WHAT THIS TASK INVOLVES:
Transcribe everything in the data word for word. Pictures are left out.

━━━━━━

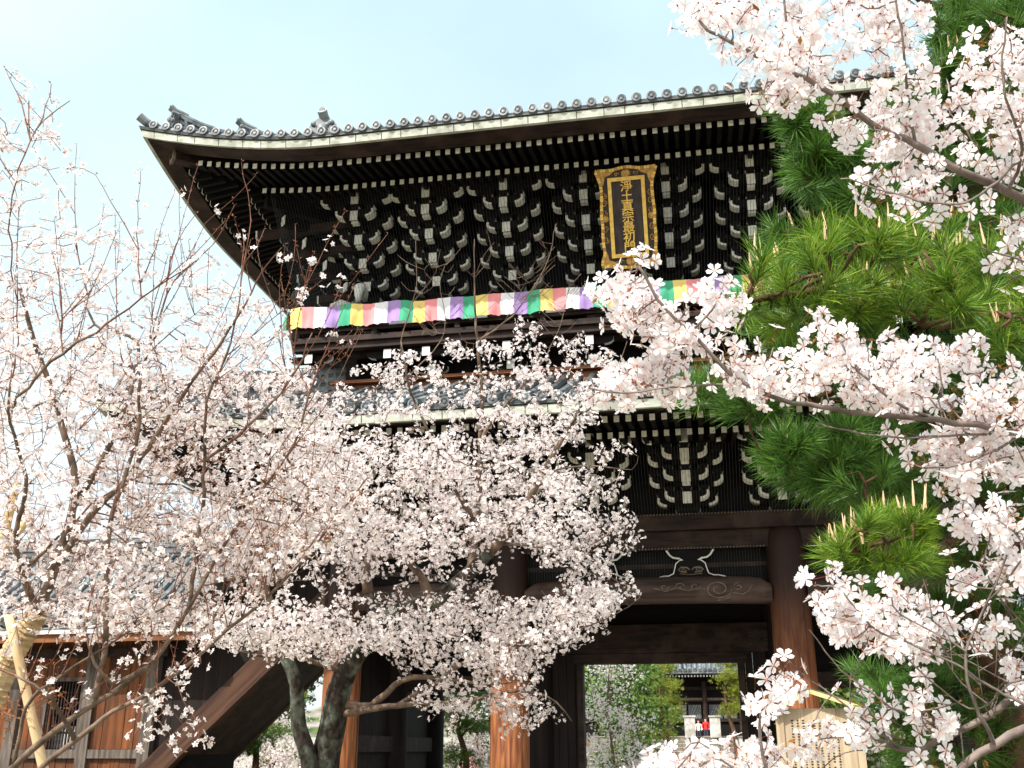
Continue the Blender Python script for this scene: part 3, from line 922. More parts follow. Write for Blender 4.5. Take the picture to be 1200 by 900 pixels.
def skirt(r, dmax, flat_top=True):
    """Tiled roof surface of the eaves skirt as a height field."""
    ds = [0, 0.3, 0.7, 1.1, 1.6, 2.2, 2.8, dmax]
    xs = sorted(set([-(r.xs - d) for d in ds] + [(r.xs - d) for d in ds] + list(np.linspace(-r.xs + dmax, r.xs - dmax, 14))))
    ys = sorted(set([r.yf + d for d in ds] + [r.yb - d for d in ds] + list(np.linspace(r.yf + dmax, r.yb - dmax, 10))))
    v = [(x, y, r.surf(x, y) if min(r.xs - abs(x), y - r.yf, r.yb - y) <= dmax + 1e-6 else r.zc + 0.15 + r.height(dmax)) for y in ys for x in xs]
    nx = len(xs)
    f = [(j * nx + i, j * nx + i + 1, (j + 1) * nx + i + 1, (j + 1) * nx + i) for j in range(len(ys) - 1) for i in range(nx - 1)]
    return MB('tile').add(v, f)


upper = skirt(RU, 3.3).build('upper_roof', gate)
build_roof(RU, upper, {'flying_rafter': -0.10, 'base_rafter': -0.08}, -0.56, -1.46, 0.22, (-0.11, -0.085), (-9, 4.3, -9, 5.2), 3.0)
# main upper roof: gabled body rising to the ridge, gable boards, main ridge
mb = MB('tile', 'tile_dark', 'white_paint', 'dark_timber')
gx = 5.75
prof = []
for d in np.linspace(3.2, 6.65, 8):
    prof.append((RU.yf + d, RU.zc + 0.2 + RU.height(d)))
for d in np.linspace(6.65, 3.2, 8)[1:]:
    prof.append((RU.yb - d, RU.zc + 0.2 + RU.height(d)))
mb.prism(prof, lambda a, b_, d: (d, a, b_), -gx, gx, 0)
mb.build('roof_body', upper)
zr = RU.zc + 0.2 + RU.height(6.65)
mb = MB('tile', 'tile_dark')
ridge(mb, [(-gx - 0.3, 3.2, zr), (gx + 0.3, 3.2, zr)], 0.5, 0.55, 8)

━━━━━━

TASK ANSWER:
Continue the Blender Python script for this scene: part 3, from line 922. More parts follow. Write for Blender 4.5. Take the picture to be 1200 by 900 pixels.
def skirt(r, dmax, flat_top=True):
    """Tiled roof surface of the eaves skirt as a height field."""
    ds = [0, 0.3, 0.7, 1.1, 1.6, 2.2, 2.8, dmax]
    xs = sorted(set([-(r.xs - d) for d in ds] + [(r.xs - d) for d in ds] + list(np.linspace(-r.xs + dmax, r.xs - dmax, 14))))
    ys = sorted(set([r.yf + d for d in ds] + [r.yb - d for d in ds] + list(np.linspace(r.yf + dmax, r.yb - dmax, 10))))
    v = [(x, y, r.surf(x, y) if min(r.xs - abs(x), y - r.yf, r.yb - y) <= dmax + 1e-6 else r.zc + 0.15 + r.height(dmax)) for y in ys for x in xs]
    nx = len(xs)
    f = [(j * nx + i, j * nx + i + 1, (j + 1) * nx + i + 1, (j + 1) * nx + i) for j in range(len(ys) - 1) for i in range(nx - 1)]
    return MB('tile').add(v, f)


upper = skirt(RU, 3.3).build('upper_roof', gate)
build_roof(RU, upper, {'flying_rafter': -0.10, 'base_rafter': -0.08}, -0.56, -1.46, 0.22, (-0.11, -0.085), (-9, 4.3, -9, 5.2), 3.0)
# main upper roof: gabled body rising to the ridge, gable boards, main ridge
mb = MB('tile', 'tile_dark', 'white_paint', 'dark_timber')
gx = 5.75
prof = []
for d in np.linspace(3.2, 6.65, 8):
    prof.append((RU.yf + d, RU.zc + 0.2 + RU.height(d)))
for d in np.linspace(6.65, 3.2, 8)[1:]:
    prof.append((RU.yb - d, RU.zc + 0.2 + RU.height(d)))
mb.prism(prof, lambda a, b_, d: (d, a, b_), -gx, gx, 0)
mb.build('roof_body', upper)
zr = RU.zc + 0.2 + RU.height(6.65)
mb = MB('tile', 'tile_dark')
ridge(mb, [(-gx - 0.3, 3.2, zr), (gx + 0.3, 3.2, zr)], 0.5, 0.55, 8)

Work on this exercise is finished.